Depuis le moment heureux où la Providence a suscité Votre Sainteté pour Souverain Pontife de l’Église, chaque jour de son règne a été signalé par des événements, dont la sagesse et la fermeté excitent l’admiration et la reconnaissance de l’univers entier.

Aussi, les nations chrétiennes n’ont-elles qu’un sentiment, pour manifester leur joie et célébrer leurs espérances. Mais, au milieu de tant de peuples qui se pressent prosternés à vos pieds, au milieu de tant de voix qui s’élèvent pour glorifier le présent et saluer l’avenir, des pensées d’angoisses viennent percer le cœur des Missionnaires ; c’est que de vastes contrées, ainsi que des peuples innombrables, ensevelis encore tout entiers dans les ombres de l’infidélité, restent enchaînés dans les ténèbres extérieures, et n’ont aucun moyen de participer à ces fêtes universelles du monde catholique.

Les immenses régions de l’Asie centrale sont parcourues et traversées en tous sens par une multitude de nations voyageuses qui semblent, dans leur éternel pèlerinage, aller interroger tous les coins de leur territoire et tous les antres de leurs montagnes, pour demander en quel lieu est né le Sauveur du monde ; et jusqu’ici aucun oracle n’est venu éclairer leurs doutes, aucune étoile ne s’est levée sur leurs têtes pour guider leurs pas. S’il est une voix qui leur réponde, c’est celle de l’antique séducteur qui vient river leurs fers et rendre plus épais encore le voile qui leur cache la lumière et la vie.

Telles sont les considérations sous l’empire desquelles ont été écrites les réflexions de ce petit recueil. Considérés comme le cri éploré des enfants qui demandent du pain, et comme la voix gémissante de ces nations tristement assises à l’ombre de la mort, parvenues aujourd’hui jusqu’aux pieds de Votre sainteté, puissent-elles contribuer à faire arriver jusqu’à leurs déserts quelques rayons de la céleste lumière.

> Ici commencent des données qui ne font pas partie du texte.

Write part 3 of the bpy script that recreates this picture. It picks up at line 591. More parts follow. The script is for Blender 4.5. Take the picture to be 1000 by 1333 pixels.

C’est dans cette pensée et dans cette espérance que j’ai désiré présenter ce petit écrit à Votre Sainteté et je la supplie en même temps de vouloir bien agréer l’hommage des sentiments de respect, de soumission, de foi et d’amour avec lesquels j’ai l’honneur d’être, Très-Saint Père,

De Votre Sainteté
Le très humble, très obéissant et très respectueux serviteur,
J. GABET, Missionnaire apostolique.
Rome, le 12 octobre 1847.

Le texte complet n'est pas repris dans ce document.